Nevertheless, he assesses that revenue from electric vehicles will not be very significant in increasing regional income. Because, Ajus sees that owners of electric vehicles usually replace their units rather than add new ones.
“Most people who buy electric cars are mostly replacing their cars, not adding. Even if they add, it might not be significant,” explained the Golkar politician.
However, he continued, regional revenue will not decrease from the electrification process. “Because most regional revenue comes from PKB,” added Ajus.
Previously, electric vehicles were no longer completely tax-exempt. This is in accordance with the new regulation issued by the government.

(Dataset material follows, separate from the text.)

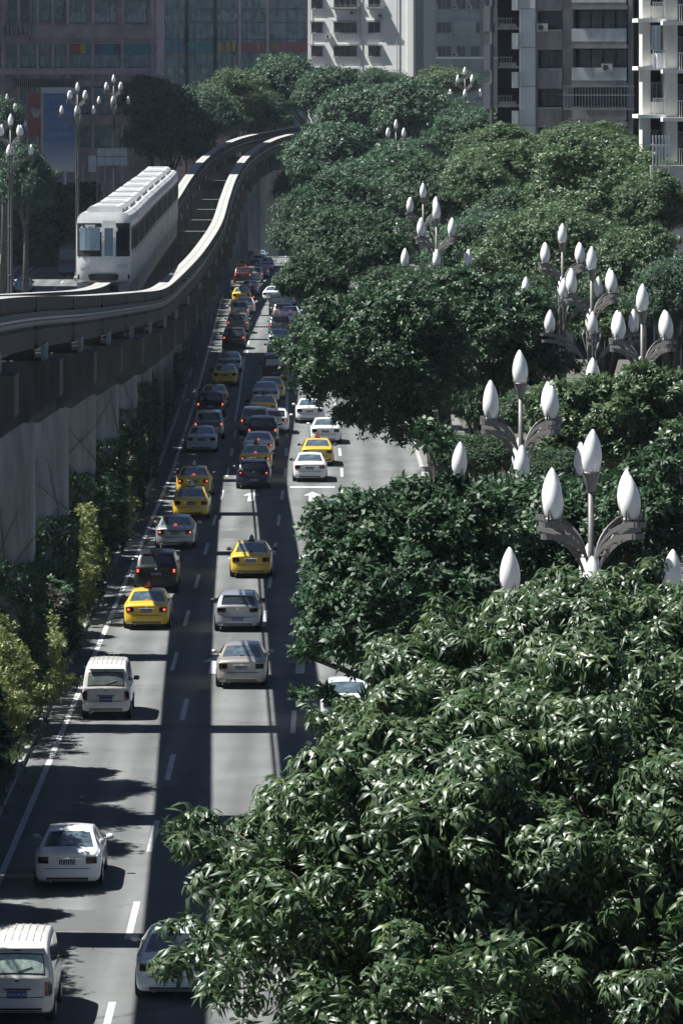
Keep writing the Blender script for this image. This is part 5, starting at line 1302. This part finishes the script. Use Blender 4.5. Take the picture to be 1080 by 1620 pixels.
# ------------------------------------------------------------------ street furniture, far left
D = 622; a, c = at(66,272,D), at(121,138,D)
t = thing('blue_banner', 'huge blue advertising banner with pale lettering leaning against the brick block', 'banner', ((a.x+c.x)/2, D, 0)); w_ = (c.x-a.x)
b = MB(); b.box6(-w_/2, w_/2, -.1, .1, a.z, c.z); b.build('frame', M_frame, t)
bm_ = mat('banner_blue', (.045,.12,.26), .6); n = bm_.node_tree; bb_ = n.nodes['Principled BSDF']
tc = n.nodes.new('ShaderNodeTexCoord'); sp = n.nodes.new('ShaderNodeSeparateXYZ'); cr = n.nodes.new('ShaderNodeValToRGB'); mr = n.nodes.new('ShaderNodeMapRange')
mr.inputs[1].default_value = a.z; mr.inputs[2].default_value = c.z; n.links.new(tc.outputs['Object'], sp.inputs[0]); n.links.new(sp.outputs[2], mr.inputs[0]); n.links.new(mr.outputs[0], cr.inputs[0])
e = cr.color_ramp.elements; e[0].color = (.30,.34,.38,1); e[1].color = (.035,.095,.24,1); e[0].position = 0; e[1].position = .38; n.links.new(cr.outputs[0], bb_.inputs['Base Color'])
b = MB(); b.box6(-w_/2+.25, w_/2-.15, -.13, -.103, a.z+.1, c.z-.75); b.build('print', bm_, t)
tm = mat('banner_lettering', (.12,.21,.36), .7)
b = MB(); b.box6(-w_/2+.05, w_/2-.05, -.125, -.102, c.z-.7, c.z-.05); b.build('header', mat('banner_head', (.28,.36,.42), .7), t)
for r, (yy, nn, sz) in enumerate(((161,5,.24),(178,6,.34),(196,6,.34),(214,6,.34),(228,5,.22))):
    for k in range(nn):
        x_ = -w_/2+.8+(w_-1.6)*k/(nn-1); z_ = at(0,yy,D).z; b = MB()
        for s in range(5):
            hh = rnd.random() < .5; b.box((x_+rnd.uniform(-.4,.4)*sz*1.6, -.135, z_+rnd.uniform(-1,1)*sz), (sz*1.3 if hh else .09, .008, .09 if hh else sz*1.5))
        b.build('lettering', tm, t)
for sx in (-1,1): bx('post', sx*w_/2-.1, sx*w_/2+.1, .11, .35, 0, c.z, M_frame, t)
a, c = at(44,215,626), at(66,146,626); t = thing('red_banner', 'dusky red banner with a pale flower shape beside the blue banner', 'banner', ((a.x+c.x)/2, 626, 0)); w_ = c.x-a.x
bx('panel', -w_/2, w_/2, -.1, .1, a.z, c.z, mat('banner_red', (.17,.05,.055), .7), t)
for sx in (-1,1): bx('post', sx*w_/2-.08, sx*w_/2+.08, .11, .3, 0, c.z, M_frame, t)
for k in range(5):
    b = MB(); an = R(-50+25*k); b.add([(-.05,-.11,0),(.05,-.11,0),(.32*math.cos(an+1.57)+.2,-.11,1.1),( .32*math.cos(an+1.57)-.2,-.11,1.1)], [(0,1,2,3)]); o = b.build('petal', mat('banner_white', (.40,.40,.42), .7), t, loc=(.2+.12*(k-2),-.01, a.z+2.2)); o.rotation_euler.y = an*.5
D = 560; t = thing('grid_hoarding', 'pale blank hoarding made of grid panels beside the shaded lamps', 'billboard', (at(178,0,D).x, D, 0))
x0, x1 = at(154,0,D).x-t.location.x, at(202,0,D).x-t.location.x
for i in range(4):
    for j, (ya, yb) in enumerate(((234,247),(248,262))):
        xa = x0+(x1-x0)*i/4; bx('panel', xa+.03, xa+(x1-x0)/4-.03, -.06, 0, at(0,yb,D).z+.02, at(0,ya,D).z-.02, mat('hoarding_panel', (.40,.45,.46), .6, noise=(.8,1,(.33,.38,.39))), t)
bx('side_panel', x0-.95, x0-.1, -.1, -.04, at(0,272,D).z, at(0,246,D).z, mat('hoarding_panel'), t)
for i in range(5): xa = x0+(x1-x0)*i/4; bx('leg', xa-.05, xa+.05, .02, .12, 0, at(0,234,D).z, M_frame, t)
bx('crossbar', x0-1.6, x1, .13, .2, at(0,248,D).z-.05, at(0,248,D).z+.05, M_frame, t)
D = 575; b = MB(); a = at(103,292,D); b.lathe([(.18,0),(.15,.3),(.13,1.9),(.16,2.0)], n=8); b.box((.12,0,1.95),(.5,.1,.2)); tag(b.build('signpost', M_slab, None, loc=(a.x,D,a.z)), 'small white post standing on the wall below the blue banner', 'post')
D = 585; t = thing('dark_hedge_wall', 'long dark clipped hedge below the blue banner', 'hedge', (at(90,0,D).x, D, 0)); g = np.random.default_rng(3); n = 2600
P_ = np.stack([g.uniform(-5.2,4.6,n), g.uniform(0,2,n), at(0,292,D).z*g.random(n)**.5], 1); V, T = scatter([a_ for a_, _ in FAR_T], [a_ for _, a_ in FAR_T], P_, g.normal(size=(n,3))*.5+np.array([0,0,1]), 1.2+g.random(n), g)
tag(link('foliage', fast_mesh('foliage', V, T, leaf_mid), t), kind='stuff'); bx('wall', -5, 4.4, .8, 2.2, 0, at(0,297,D).z, M_deep, t)
def pole_sign(x, y0, D, label):
    t = thing('pole', label, 'pole', (at(x,0,D).x, D, 0)); h = at(0,y0,D).z; b = MB(); b.tube([(0,0,0),(0,0,h)], .07, 7); b.build('post', M_steel, t)
    bx('sign_plate', -.35, .35, -.1, -.07, h-1.0, h-.1, M_frame, t)
pole_sign(56, 310, 600, 'thin pole with small plate between the left edge lamp and the bus')
pole_sign(132, 246, 590, 'slim grey pole just left of the grid hoarding')
# gantry of a signal above the far queue
D = 588; t = thing('traffic_signal', 'black traffic signal with amber light over the far end of the left lane', 'traffic light', (at(386,0,D).x, D, 0)); h = at(0,392,D).z
bx('housing', -.32, .32, -.12, .14, at(0,414,D).z, h, M_black, t); b = MB(); b.tube([(-.0,.3,0),(0,.3,h+.1)], .08, 7); b.build('post', M_steel, t)
for k, m_ in enumerate((M_taildark, mat('amber_lens', (.6,.3,.03), .3, emit=(1,.55,.12), es=1.6), M_black)): b = MB(); b.lathe([(.0,-.02),(.15,-.02),(.17,.0)], n=12, M=Matrix.Translation((0,-.125,h-.3-.45*k)) @ Matrix.Rotation(R(90),4,'X')); b.build('lens', m_, t)

# ------------------------------------------------------------------ two pedestrians on the far pavement
def person(x, y, h, label, top_, trou, face=0, stride=.22):
    D = DG(y); t = thing('person', label, 'person', (at(x,0,D).x, D, .14 if x < 60 else 0), rz=face)
    J = {'pel':(0,0,.92),'ch':(0,0,1.22),'nk':(0,0,1.45),'hd':(0,.01,1.60),'tp':(0,.0,1.72),'lh':(-.09,0,.88),'rh':(.09,0,.88),'lk':(-.10,stride*.5,.48),'rk':(.10,-stride*.2,.48),'la':(-.10,stride*.8,.08),'ra':(.10,-stride*1.1,.10),'lt':(-.10,stride*.8+.16,.03),'rt':(.10,-stride*1.1+.15,.03),
         'ls':(-.17,0,1.40),'rs':(.17,0,1.40),'le':(-.22,-.06,1.12),'re':(.22,.06,1.12),'lw':(-.21,.03,.87),'rw':(.21,.18,.90)}
    def skin(nm, js, es, rr, m_, par):
        me = bpy.data.meshes.new(nm); me.from_pydata([J[j] for j in js], [(js.index(a_), js.index(b_)) for a_, b_ in es], []); me.materials.append(m_)
        o = link(nm, me, par); md = o.modifiers.new('skin', 'SKIN'); sv = me.skin_vertices[0].data
        for i, j in enumerate(js): sv[i].radius = (rr[j],)*2; sv[i].use_root = (i == 0)
        s = o.modifiers.new('sub','SUBSURF'); s.levels = 1; s.render_levels = 1; return o
    rr = dict(pel=.13,ch=.14,nk=.055,hd=.10,tp=.07,lh=.085,rh=.085,lk=.058,rk=.058,la=.042,ra=.042,lt=.035,rt=.035,ls=.06,rs=.06,le=.042,re=.042,lw=.032,rw=.032)
    skin('body', ['pel','ch','nk','hd','tp','lh','lk','la','lt','rh','rk','ra','rt','ls','le','lw','rs','re','rw'],
         [('pel','ch'),('ch','nk'),('nk','hd'),('hd','tp'),('pel','lh'),('lh','lk'),('lk','la'),('la','lt'),('pel','rh'),('rh','rk'),('rk','ra'),('ra','rt'),('ch','ls'),('ls','le'),('le','lw'),('ch','rs'),('rs','re'),('re','rw')], rr, mat('skin_tone', (.42,.28,.21), .6), t)
    r2 = {k: v*1.18 for k, v in rr.items()}
    skin('shirt', ['pel','ch','ls','le','rs','re'], [('pel','ch'),('ch','ls'),('ls','le'),('ch','rs'),('rs','re')], r2, top_, t)
    skin('trousers', ['pel','lh','lk','la','rh','rk','ra'], [('pel','lh'),('lh','lk'),('lk','la'),('pel','rh'),('rh','rk'),('rk','ra')], {k: v*1.16 for k, v in rr.items()}, trou, t)
    b = MB(); b.lathe([(.03,.13),(.08,.10),(.108,.03),(.10,-.04)], (0,-.015,1.64), 10); b.build('hair', M_black, t, True)
    t.scale = (h/1.75,)*3
person(35, 404, 1.75, 'pedestrian in dark clothes walking on the far left pavement', mat('shirt_dark', (.05,.05,.06), .9), mat('trousers_dark', (.025,.025,.03), .9))
person(26, 368, 1.75, 'pedestrian in a white shirt beside the pole of the left edge lamp', mat('shirt_white', (.7,.7,.7), .9), mat('trousers_grey', (.12,.12,.13), .9), face=2.8)
def motor(x, y, label):
    D = DG(y); t = thing('motorcycle', label, 'motorcycle', (at(x,0,D).x, D, 0), rz=R(4))
    for yy in (.3, 1.65): b = MB(); b.lathe([(.2,-.05),(.29,-.05),(.30,0),(.29,.05),(.2,.05)], n=16, M=Matrix.Translation((0,yy,.30)) @ Matrix.Rotation(R(90),4,'Y')); b.build('wheel', M_rubber, t)
    b = MB(); b.tube([(0,.2,.62),(0,.7,.72),(0,1.2,.80),(0,1.55,.9)], [.10,.14,.15,.07], 8); b.build('body', M_black, t, True)
    b = MB(); b.tube([(0,.3,.76),(0,.95,.80)], [.12,.10], 8); b.build('seat', M_dark, t, True)
    b = MB(); b.tube([(-.32,1.45,1.05),(0,1.55,1.0),(.32,1.45,1.05)], .018, 6); b.tube([(0,1.55,1.0),(0,1.66,.3)], .03, 6); b.build('handlebar', M_steel, t)
    b = MB(); b.box((0,.12,.70),(.16,.06,.08)); b.build('tail_light', M_taillit, t)
    r_ = thing('person', 'rider with dark helmet on the motorcycle between the two far queues', 'person', (t.location.x, D+.5, 0))
    me = bpy.data.meshes.new('body'); vs = [(0,0,.88),(0,.08,1.15),(0,.12,1.4),(0,.15,1.52),(0,.16,1.66),(-.12,.3,.82),(-.14,.15,.42),(.12,.3,.82),(.14,.15,.42),(-.2,.15,1.35),(-.27,.45,1.15),(-.28,.85,1.06),(.2,.15,1.35),(.27,.45,1.15),(.28,.85,1.06),(-.14,.3,.36),(.14,.3,.36)]
    me.from_pydata(vs, [(0,1),(1,2),(2,3),(3,4),(0,5),(5,6),(6,15),(0,7),(7,8),(8,16),(2,9),(9,10),(10,11),(2,12),(12,13),(13,14)], []); me.materials.append(mat('jacket_dark', (.04,.04,.05), .8)); o = link('body', me, r_)
    md = o.modifiers.new('skin','SKIN'); sv = me.skin_vertices[0].data
    for i, ra in enumerate((.15,.16,.15,.06,.09,.09,.05,.09,.05,.07,.05,.035,.07,.05,.035,.04,.04)): sv[i].radius = (ra, ra)
    sv[0].use_root = True; s = o.modifiers.new('sub','SUBSURF'); s.render_levels = 1
    b = MB(); b.lathe([(.05,.15),(.11,.11),(.14,.02),(.13,-.08),(.10,-.12)], (0,.16,1.66), 12); b.build('helmet', mat('helmet', (.10,.02,.02), .3, coat=1), r_, True)
motor(401, 482, 'motorcycle with glowing tail light threading between the two far queues')

# ------------------------------------------------------------------ air
hz_ = MB(); hz_.box6(-260, 260, -20, 1400, -1.5, 102)
hm = bpy.data.materials.new('haze'); hm.use_nodes = True; n = hm.node_tree; n.nodes.clear()
pv = n.nodes.new('ShaderNodeVolumePrincipled'); pv.inputs['Color'].default_value = (.72,.86,1,1); pv.inputs['Density'].default_value = .000045; pv.inputs['Anisotropy'].default_value = .2
ou = n.nodes.new('ShaderNodeOutputMaterial'); n.links.new(pv.outputs[0], ou.inputs['Volume'])
tag(hz_.build('haze', hm), kind='stuff')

The new regulation concerns the imposition of motor vehicle tax (PKB) and motor vehicle transfer fee (BBNKB).
If previously electric vehicles were excluded from motor vehicle tax imposition, in the latest regulation, electric vehicles are not mentioned in the PKB and BBNKB exemptions.
The new regulation is contained in Ministry of Home Affairs Regulation Number 11 of 2026 on the Basis for Imposing Motor Vehicle Tax, BBNKB, and Heavy Equipment Tax. One important point in the regulation is the change in the provisions for tax objects that are excluded. In the previous regulation, electric vehicles were excluded from PKB and BBNKB objects. However, in the latest regulation, electric vehicles are not mentioned as objects excluded from PKB and BBNKB.